Mr. Speaker, I thank the minister for his questions. Let me deal with them in the order in which he raised them.
First, my general point was that in the 20th century the record of the Liberal government has been to grant far more subsidies than to grant subsidy relief. The minister can check that out and go through all the subsidies. I am not talking only about agriculture. I am talking about the Liberal government's general record in subsidization. Yes, there has been some removal of subsidies in the agriculture sector in the last number of years. But the overall record of the government has been to resort to subsidies time and time again. My point is that when it is a government with a reputation for subsidization it makes it a poor advocate for subsidy reduction in other countries because they simply point to the government's record and say “you guys are great people to talk”.

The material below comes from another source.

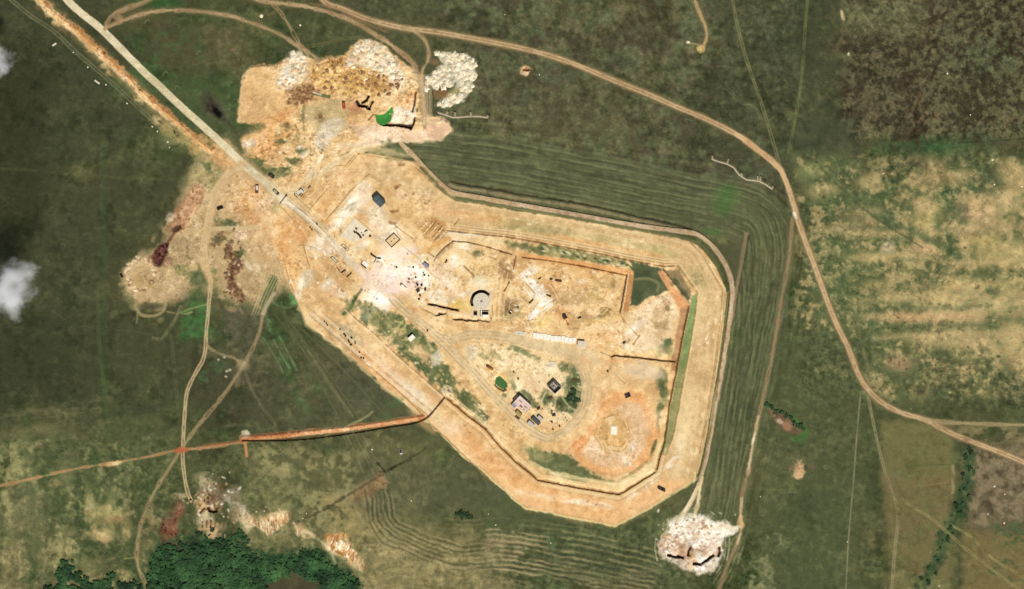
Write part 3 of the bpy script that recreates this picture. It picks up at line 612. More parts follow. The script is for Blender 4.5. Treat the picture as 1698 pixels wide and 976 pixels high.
# chalky working area
for (x,y,rx,ry,rot,a,c) in [(590,335,26,12,-50,.9,CHALK),(575,352,22,10,-45,.85,[(200,188,154),(230,218,186),(248,240,216)]),(603,308,12,9,0,.85,CHALK),(606,325,10,22,0,.7,PINK),(625,362,14,26,-10,.85,CHALK),(618,380,12,12,0,.6,PINK),
      (555,372,10,16,45,.7,CHALK),(540,400,20,14,40,.7,PINK),(530,400,9,13,30,.75,CHALK),(520,412,8,14,-30,.6,CHALK),(545,415,14,8,10,.7,CHALK),(506,462,10,16,20,.85,[(196,182,148),(226,212,178),(244,232,204)]),(498,470,7,16,15,.7,CHALK),(494,490,6,6,0,.7,CHALK),
      (548,468,9,8,0,.75,CHALK),(540,475,8,8,0,.8,CHALK),(556,482,9,8,30,.75,PINK),(566,488,8,5,0,.7,CHALK),(590,420,14,8,30,.5,PALE),(600,407,14,6,-20,.7,CHALK),(610,400,9,6,0,.6,CHALK),
      (650,415,24,26,20,.8,PINK),(670,420,20,14,-20,.9,[(224,198,178),(232,210,192),(240,220,202)]),(648,450,30,30,0,.95,[(222,206,184),(233,220,202),(246,238,220)]),(690,452,24,22,0,.9,[(240,232,212),(250,245,228)]),(705,460,18,18,0,.8,[(222,212,190),(238,230,210),(250,244,226)]),(665,475,26,16,0,.9,[(230,202,184),(236,212,194)]),
      (630,470,26,24,20,.85,[(230,202,182),(236,212,194)]),(632,498,20,15,20,.95,[(240,236,218),(252,250,238)]),(612,492,14,10,0,.7,CHALK),(690,498,18,10,30,.7,PALE),(633,430,12,7,0,.8,CHALK),(715,425,16,10,-20,.5,PALE),(655,380,14,10,20,.8,CHALK),(640,395,12,8,0,.5,[(190,176,152),(210,196,172)]),
      (725,492,16,14,20,.85,[(206,188,158),(228,210,180),(242,228,202)]),(740,500,10,6,-20,.75,CHALK),(766,490,12,5,-30,.8,CHALK),(740,470,30,14,40,.8,PINK),(735,455,24,18,40,.7,[(206,178,140),(222,196,160)]),(755,430,10,16,-30,.8,CHALK),(768,440,10,14,-35,.8,PALE),(770,408,16,8,0,.55,CHALK),
      (795,440,20,14,0,.6,[(200,164,100),(220,188,126)]),(792,422,8,5,0,.7,GREEN),(800,470,18,12,0,.85,[(206,196,160),(226,218,186)]),(760,505,12,10,0,.85,[(204,170,92),(218,188,112)]),(775,508,14,9,0,.8,[(206,172,96),(222,194,120)]),(745,395,22,9,8,.55,CHALK),(790,395,40,7,8,.5,PALE),(770,388,24,4,6,.75,CHALK),
      (820,480,16,40,0,.6,[(214,178,120),(228,196,140)]),(836,475,8,30,0,.5,[(214,170,110),(226,186,128)]),(850,520,16,10,-20,.5,DRYG),(846,505,10,15,30,.95,[(118,94,64),(160,130,92)]),(850,526,9,6,0,.5,[(150,124,88),(176,148,108)]),(838,452,12,8,20,.95,[(140,108,70),(164,128,84)]),(833,443,8,10,0,.85,[(140,108,70),(164,128,84)]),
      (885,448,14,7,-20,.8,CHALK),(880,470,12,6,50,.8,CHALK),(892,490,14,12,30,.95,CHALK),(900,500,16,8,-35,.9,CHALK),(888,515,16,6,-40,.85,CHALK),(905,512,14,5,-35,.7,PALE),(962,467,10,6,-20,.75,[(206,188,160),(222,206,180)]),(900,455,14,10,0,.6,[(216,180,110),(226,192,130)]),
      (940,490,28,17,10,.95,[(168,138,96),(190,158,112)]),(970,492,28,13,0,.85,[(180,148,104),(200,168,120)]),(1005,465,18,10,0,.95,[(176,150,100),(196,168,116)]),(1018,469,4,5,0,.85,(118,92,58)),(965,525,24,10,10,.9,[(170,138,92),(194,160,110)]),(935,520,14,12,0,.6,ORANGE),(1000,520,10,7,-30,.95,[(130,104,64),(158,130,82)]),
      (905,532,14,10,-30,.6,[(220,180,88),(226,192,110)]),(1005,530,30,4,-10,.6,[(222,184,96),(226,192,110)]),(1020,545,30,18,0,.7,[(222,188,140),(230,200,154)]),(990,560,30,14,0,.6,ORANGE),(940,475,30,12,0,.5,ORANGE),(960,450,70,10,12,.6,[(218,172,112),(226,186,126)]),
      (985,490,14,12,0,.5,[(206,178,110),(222,196,130)])]:
    blob(x,y,rx,ry,c,a,rot,.75,.45,ear=.62)
for (x,y,rx,ry,rot) in [(876,452,14,5,-18),(884,470,12,6,48),(896,489,14,9,42),(902,503,15,5,-35),(888,518,13,5,-40),(909,508,13,3.5,-35),(870,462,7,4,40)]:
    blob(x,y,rx,ry,[(218,204,178),(238,228,208),(252,246,232)],.95,rot,.5,.4,ear=.6)
for (a_,b_) in [((868,476),(880,492)),((872,470),(886,486)),((886,498),(876,510)),((892,500),(882,514)),((898,494),(912,486)),((896,508),(918,494)),((890,522),(906,512)),((874,486),(864,500))]:
    stroke([a_, ((a_[0]+b_[0])/2+1, (a_[1]+b_[1])/2), b_], 1.5, random.choice([(176,146,98),(250,244,228),(250,244,228),(160,130,84)]), .75, 1, .4, ear=.6)
for x_ in (821, 824.5, 828, 832, 836): stroke([(x_+6, 452), (x_+2, 480), (x_, 505), (x_-1, 530)], 1.5, (176,134,86) if x_ in (824.5, 832) else (236,206,154), .6, 1.2, .5, brk=-.3)
for q_, c_ in [([(905,452),(912,446),(924,446),(930,454)],(168,124,74)),([(910,468),(918,478),(914,490)],(164,118,70)),([(930,462),(945,458),(955,466)],(236,206,150)),([(985,480),(996,474),(1006,482),(1000,494),(988,496)],(176,136,84)),([(996,505),(1008,510),(1000,520)],(240,212,150)),([(1010,540),(990,532),(975,540)],(170,126,78)),
               ([(760,412),(776,418),(790,430),(802,446)],(180,140,92)),([(756,424),(770,436),(782,450)],(236,212,164)),([(810,425),(826,432),(838,444)],(176,132,80)),([(800,452),(812,458),(822,455)],(166,124,76)),([(700,440),(722,458),(740,474)],(170,132,90)),([(716,424),(742,446),(758,462)],(240,218,178))]:
    stroke(q_, 1.5, c_, .7, 1.1, .5, ear=.6)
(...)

The second point with respect to this subsidy question is by leaving NISA, the net income stabilization account, as the primary farm support program we would think the government would be more interested in increasing net incomes during the times when prices are good. If we are to rely on a NISA type program it is stronger when prices are low if we leave more dollars in the pockets of consumers when prices are high. Net income stabilization works better if we leave more income in people's pockets during the boom time. That is why I hope minister would be an advocate of tax relief with the finance minister because that would make the one program he is relying on work better.
The second point the minister made is typical of the questions and reactions of Liberal ministers, half the story. The minister referred to our proposals for reductions in some government spending, including reductions in his department. What he forgot to mention was the tax relief that those reductions when added up across all the departments made possible. Yes, we advocated reductions in some of the overhead spending of the agriculture department, but the net effect to doing that over five years was to deliver $20 billion in tax relief to Canadians, including significant tax relief to Canadian farmers, tax relief greater in its aggregate than any reduction to agriculture.
I suggest the minister read both sides of what we are talking about, the pain of reduction but the benefit of tax relief. We end up with a net benefit and a net benefit to Canadian farmers.